#### EXERCISE OBJECTIVE
Output, please, exactly those lines of the listing that come before the line with "C = scene.collection", along with that line itself.

::::::

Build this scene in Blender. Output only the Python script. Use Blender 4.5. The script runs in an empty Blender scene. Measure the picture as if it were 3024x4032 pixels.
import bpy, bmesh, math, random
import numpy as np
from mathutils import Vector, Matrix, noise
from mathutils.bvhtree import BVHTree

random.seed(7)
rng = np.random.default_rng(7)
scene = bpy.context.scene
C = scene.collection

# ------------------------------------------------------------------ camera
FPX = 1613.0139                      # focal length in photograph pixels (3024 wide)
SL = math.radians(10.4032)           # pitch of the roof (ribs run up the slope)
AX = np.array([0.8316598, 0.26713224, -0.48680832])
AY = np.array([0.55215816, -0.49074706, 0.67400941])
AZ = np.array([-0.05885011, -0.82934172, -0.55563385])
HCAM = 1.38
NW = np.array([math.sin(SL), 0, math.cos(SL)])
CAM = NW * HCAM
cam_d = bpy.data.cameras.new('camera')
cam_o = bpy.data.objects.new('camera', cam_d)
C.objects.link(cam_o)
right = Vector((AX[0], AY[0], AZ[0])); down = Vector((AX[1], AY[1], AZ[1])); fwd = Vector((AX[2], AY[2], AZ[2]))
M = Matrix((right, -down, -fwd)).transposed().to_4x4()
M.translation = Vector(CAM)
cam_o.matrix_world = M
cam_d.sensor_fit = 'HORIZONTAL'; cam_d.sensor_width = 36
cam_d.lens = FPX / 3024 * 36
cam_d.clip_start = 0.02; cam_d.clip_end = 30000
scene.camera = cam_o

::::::

#### PROBLEM SOLUTION
Build this scene in Blender. Output only the Python script. Use Blender 4.5. The script runs in an empty Blender scene. Measure the picture as if it were 3024x4032 pixels.
import bpy, bmesh, math, random
import numpy as np
from mathutils import Vector, Matrix, noise
from mathutils.bvhtree import BVHTree

random.seed(7)
rng = np.random.default_rng(7)
scene = bpy.context.scene
C = scene.collection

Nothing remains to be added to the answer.